## TASK DESCRIPTION
Copy each line that has the string "high" somewhere in it.

## DATA ENTRIES
·····
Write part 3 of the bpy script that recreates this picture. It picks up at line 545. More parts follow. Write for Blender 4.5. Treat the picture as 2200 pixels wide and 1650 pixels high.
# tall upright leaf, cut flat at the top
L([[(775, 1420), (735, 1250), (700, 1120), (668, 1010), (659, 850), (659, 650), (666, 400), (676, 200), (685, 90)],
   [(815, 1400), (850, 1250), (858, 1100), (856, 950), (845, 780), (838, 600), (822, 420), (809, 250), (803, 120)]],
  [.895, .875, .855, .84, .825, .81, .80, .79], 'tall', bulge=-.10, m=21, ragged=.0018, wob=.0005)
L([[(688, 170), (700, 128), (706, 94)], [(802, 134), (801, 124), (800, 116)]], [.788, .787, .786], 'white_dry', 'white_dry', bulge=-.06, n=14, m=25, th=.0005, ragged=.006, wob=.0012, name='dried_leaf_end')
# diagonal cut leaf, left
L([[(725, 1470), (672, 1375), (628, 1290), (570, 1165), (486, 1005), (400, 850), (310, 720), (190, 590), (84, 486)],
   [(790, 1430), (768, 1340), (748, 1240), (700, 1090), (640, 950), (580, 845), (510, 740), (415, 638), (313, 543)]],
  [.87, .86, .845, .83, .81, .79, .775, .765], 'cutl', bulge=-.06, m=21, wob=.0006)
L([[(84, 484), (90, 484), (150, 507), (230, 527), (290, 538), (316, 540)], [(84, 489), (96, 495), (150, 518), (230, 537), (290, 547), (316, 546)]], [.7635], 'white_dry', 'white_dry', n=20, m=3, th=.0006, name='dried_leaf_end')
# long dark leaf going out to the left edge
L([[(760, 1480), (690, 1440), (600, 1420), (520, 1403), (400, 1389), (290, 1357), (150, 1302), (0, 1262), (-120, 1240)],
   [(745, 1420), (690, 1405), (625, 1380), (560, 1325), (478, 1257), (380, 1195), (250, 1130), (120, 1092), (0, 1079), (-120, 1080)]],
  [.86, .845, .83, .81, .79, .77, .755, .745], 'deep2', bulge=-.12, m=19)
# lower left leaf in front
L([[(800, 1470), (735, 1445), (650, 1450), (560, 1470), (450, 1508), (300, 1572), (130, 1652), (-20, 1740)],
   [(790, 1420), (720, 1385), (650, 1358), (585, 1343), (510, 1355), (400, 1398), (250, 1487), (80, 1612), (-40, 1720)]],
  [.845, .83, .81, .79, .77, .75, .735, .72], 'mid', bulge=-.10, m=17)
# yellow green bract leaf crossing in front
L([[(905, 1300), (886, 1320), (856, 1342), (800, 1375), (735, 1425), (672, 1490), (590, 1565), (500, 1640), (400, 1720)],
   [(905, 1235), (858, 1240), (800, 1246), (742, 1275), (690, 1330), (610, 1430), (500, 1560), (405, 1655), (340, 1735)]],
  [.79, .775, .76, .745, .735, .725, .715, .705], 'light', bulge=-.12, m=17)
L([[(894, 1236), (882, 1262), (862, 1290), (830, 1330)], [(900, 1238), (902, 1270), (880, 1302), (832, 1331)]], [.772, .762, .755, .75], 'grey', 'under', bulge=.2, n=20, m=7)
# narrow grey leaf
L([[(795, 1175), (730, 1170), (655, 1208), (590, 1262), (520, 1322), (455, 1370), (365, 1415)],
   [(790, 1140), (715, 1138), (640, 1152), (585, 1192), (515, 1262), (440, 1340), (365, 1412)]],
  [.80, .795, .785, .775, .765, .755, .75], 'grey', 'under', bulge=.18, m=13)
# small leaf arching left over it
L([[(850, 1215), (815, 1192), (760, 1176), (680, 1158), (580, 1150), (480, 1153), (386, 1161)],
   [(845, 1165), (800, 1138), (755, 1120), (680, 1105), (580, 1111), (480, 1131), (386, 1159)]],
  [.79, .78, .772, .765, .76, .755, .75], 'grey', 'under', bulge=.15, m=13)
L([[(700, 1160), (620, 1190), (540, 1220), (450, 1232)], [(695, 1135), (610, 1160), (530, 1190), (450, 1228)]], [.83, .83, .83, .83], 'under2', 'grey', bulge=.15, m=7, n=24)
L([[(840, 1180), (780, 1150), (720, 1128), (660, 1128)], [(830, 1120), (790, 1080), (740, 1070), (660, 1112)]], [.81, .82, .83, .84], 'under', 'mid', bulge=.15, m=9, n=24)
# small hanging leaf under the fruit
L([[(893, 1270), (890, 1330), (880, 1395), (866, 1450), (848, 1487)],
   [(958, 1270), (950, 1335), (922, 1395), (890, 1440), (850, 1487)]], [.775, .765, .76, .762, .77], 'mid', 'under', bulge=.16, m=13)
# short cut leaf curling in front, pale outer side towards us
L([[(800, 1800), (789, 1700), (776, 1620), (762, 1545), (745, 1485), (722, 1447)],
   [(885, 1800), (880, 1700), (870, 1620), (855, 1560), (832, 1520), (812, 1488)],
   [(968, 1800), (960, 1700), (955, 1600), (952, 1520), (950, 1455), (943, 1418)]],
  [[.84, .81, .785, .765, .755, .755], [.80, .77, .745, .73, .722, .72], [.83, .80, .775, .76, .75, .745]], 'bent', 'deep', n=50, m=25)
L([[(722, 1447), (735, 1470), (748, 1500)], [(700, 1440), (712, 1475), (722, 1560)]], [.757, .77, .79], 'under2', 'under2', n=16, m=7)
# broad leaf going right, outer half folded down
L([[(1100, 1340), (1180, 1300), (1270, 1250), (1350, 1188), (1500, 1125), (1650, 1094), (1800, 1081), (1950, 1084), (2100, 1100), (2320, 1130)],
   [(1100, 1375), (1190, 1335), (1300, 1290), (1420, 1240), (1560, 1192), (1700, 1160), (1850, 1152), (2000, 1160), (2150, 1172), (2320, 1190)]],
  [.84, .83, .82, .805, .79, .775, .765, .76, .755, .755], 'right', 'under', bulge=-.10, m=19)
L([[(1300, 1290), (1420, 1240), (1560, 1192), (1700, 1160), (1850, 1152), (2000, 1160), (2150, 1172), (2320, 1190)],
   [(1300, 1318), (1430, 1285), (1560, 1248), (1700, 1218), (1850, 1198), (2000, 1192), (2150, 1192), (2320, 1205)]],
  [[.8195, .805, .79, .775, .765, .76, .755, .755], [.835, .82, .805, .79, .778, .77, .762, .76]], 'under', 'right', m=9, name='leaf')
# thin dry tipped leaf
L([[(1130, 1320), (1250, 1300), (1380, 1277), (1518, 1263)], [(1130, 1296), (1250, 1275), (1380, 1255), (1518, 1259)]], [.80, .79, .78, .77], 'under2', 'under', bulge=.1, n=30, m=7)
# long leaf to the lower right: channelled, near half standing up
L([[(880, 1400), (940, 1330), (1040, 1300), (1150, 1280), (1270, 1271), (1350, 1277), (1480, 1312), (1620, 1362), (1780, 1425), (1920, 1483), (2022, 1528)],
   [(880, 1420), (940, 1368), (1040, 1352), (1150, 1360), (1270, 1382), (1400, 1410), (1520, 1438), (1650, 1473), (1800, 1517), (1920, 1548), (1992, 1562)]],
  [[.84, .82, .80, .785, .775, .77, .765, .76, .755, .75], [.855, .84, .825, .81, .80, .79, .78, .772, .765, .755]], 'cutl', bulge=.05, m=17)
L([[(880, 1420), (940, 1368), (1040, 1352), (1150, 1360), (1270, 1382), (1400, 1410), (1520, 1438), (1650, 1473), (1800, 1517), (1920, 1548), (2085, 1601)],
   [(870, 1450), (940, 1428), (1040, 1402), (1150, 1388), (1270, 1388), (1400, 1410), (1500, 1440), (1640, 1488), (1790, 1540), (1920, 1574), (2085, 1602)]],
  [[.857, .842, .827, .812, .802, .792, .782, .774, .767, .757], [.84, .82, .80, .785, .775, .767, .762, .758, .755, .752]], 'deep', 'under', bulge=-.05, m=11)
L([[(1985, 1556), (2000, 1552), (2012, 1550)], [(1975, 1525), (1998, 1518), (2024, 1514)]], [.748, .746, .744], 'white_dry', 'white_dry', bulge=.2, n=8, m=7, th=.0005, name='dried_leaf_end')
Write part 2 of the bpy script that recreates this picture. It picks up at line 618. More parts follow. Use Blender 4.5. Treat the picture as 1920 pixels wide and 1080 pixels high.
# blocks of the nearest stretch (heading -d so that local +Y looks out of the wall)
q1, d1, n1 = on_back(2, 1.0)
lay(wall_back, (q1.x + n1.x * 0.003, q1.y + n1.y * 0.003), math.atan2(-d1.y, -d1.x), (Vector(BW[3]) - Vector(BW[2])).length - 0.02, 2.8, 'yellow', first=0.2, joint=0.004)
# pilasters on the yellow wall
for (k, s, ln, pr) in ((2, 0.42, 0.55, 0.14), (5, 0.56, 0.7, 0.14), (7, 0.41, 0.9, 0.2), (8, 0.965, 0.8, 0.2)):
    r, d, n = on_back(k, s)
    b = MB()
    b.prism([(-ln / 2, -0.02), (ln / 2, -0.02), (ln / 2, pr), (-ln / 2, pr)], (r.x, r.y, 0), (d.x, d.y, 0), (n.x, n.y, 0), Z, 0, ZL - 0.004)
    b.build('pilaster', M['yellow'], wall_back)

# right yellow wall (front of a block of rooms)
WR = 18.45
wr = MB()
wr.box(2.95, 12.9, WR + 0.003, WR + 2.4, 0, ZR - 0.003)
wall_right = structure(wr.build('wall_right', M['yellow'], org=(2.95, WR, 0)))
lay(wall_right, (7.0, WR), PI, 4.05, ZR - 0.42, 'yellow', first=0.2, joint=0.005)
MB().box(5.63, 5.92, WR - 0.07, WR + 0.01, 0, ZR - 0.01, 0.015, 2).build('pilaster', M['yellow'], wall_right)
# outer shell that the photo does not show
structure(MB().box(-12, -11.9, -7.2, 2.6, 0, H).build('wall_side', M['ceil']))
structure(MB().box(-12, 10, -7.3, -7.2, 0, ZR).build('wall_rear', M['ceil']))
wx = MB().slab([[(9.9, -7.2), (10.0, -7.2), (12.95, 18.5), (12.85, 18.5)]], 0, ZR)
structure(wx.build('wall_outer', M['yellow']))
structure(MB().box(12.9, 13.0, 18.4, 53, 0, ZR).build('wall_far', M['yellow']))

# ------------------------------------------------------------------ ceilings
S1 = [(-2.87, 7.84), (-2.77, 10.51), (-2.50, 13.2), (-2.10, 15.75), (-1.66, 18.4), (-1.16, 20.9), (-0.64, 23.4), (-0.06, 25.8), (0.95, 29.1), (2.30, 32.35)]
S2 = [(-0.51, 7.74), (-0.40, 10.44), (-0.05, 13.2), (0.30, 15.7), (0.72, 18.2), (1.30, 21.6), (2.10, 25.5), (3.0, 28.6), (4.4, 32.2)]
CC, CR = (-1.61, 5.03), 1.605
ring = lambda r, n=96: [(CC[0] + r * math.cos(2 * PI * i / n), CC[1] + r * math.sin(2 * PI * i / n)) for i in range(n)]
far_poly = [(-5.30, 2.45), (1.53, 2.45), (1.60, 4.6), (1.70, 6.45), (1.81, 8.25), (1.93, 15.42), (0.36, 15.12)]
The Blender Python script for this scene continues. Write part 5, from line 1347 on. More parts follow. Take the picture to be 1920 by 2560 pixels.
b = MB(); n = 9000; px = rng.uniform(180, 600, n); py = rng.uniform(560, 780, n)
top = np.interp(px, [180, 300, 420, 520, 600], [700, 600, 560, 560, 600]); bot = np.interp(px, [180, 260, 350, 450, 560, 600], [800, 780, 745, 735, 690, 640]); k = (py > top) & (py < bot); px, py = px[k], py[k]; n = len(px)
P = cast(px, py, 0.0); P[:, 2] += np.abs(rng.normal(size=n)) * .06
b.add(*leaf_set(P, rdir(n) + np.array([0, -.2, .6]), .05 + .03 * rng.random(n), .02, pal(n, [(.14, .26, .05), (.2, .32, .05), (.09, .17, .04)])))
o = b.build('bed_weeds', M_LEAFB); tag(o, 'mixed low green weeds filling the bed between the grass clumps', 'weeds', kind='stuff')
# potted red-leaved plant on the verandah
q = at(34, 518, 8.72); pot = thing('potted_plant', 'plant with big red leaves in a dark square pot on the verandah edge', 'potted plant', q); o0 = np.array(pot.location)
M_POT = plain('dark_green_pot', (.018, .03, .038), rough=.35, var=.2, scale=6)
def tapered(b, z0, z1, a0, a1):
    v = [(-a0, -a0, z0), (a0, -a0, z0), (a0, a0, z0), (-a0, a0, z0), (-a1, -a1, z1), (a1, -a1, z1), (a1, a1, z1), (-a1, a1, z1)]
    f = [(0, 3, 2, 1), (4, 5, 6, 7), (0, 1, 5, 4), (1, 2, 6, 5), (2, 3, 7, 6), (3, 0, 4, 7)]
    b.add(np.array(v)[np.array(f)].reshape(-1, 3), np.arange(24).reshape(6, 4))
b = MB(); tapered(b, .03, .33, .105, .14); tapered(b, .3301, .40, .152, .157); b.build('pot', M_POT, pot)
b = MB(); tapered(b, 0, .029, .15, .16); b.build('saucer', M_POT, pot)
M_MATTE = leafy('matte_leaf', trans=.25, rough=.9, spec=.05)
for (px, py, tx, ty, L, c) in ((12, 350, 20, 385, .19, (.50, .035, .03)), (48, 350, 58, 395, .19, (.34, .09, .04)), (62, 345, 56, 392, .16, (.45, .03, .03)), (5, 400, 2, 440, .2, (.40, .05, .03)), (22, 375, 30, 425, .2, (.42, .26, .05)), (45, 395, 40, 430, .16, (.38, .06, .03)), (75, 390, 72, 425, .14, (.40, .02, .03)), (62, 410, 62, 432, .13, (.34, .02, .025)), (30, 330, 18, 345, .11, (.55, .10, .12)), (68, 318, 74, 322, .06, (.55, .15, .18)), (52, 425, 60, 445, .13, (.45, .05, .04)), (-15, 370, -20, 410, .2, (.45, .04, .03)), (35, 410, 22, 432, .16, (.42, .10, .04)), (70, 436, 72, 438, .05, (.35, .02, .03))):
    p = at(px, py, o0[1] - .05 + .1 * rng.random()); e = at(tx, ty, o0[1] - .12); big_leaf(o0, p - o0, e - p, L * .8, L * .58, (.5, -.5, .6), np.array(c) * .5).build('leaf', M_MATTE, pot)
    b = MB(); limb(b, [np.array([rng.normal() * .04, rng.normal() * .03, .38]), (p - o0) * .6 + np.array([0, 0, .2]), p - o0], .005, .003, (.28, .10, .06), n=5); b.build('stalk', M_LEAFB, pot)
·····
## FINAL ANSWER
Write part 3 of the bpy script that recreates this picture. It picks up at line 545. More parts follow. Write for Blender 4.5. Treat the picture as 2200 pixels wide and 1650 pixels high.
Write part 2 of the bpy script that recreates this picture. It picks up at line 618. More parts follow. Use Blender 4.5. Treat the picture as 1920 pixels wide and 1080 pixels high.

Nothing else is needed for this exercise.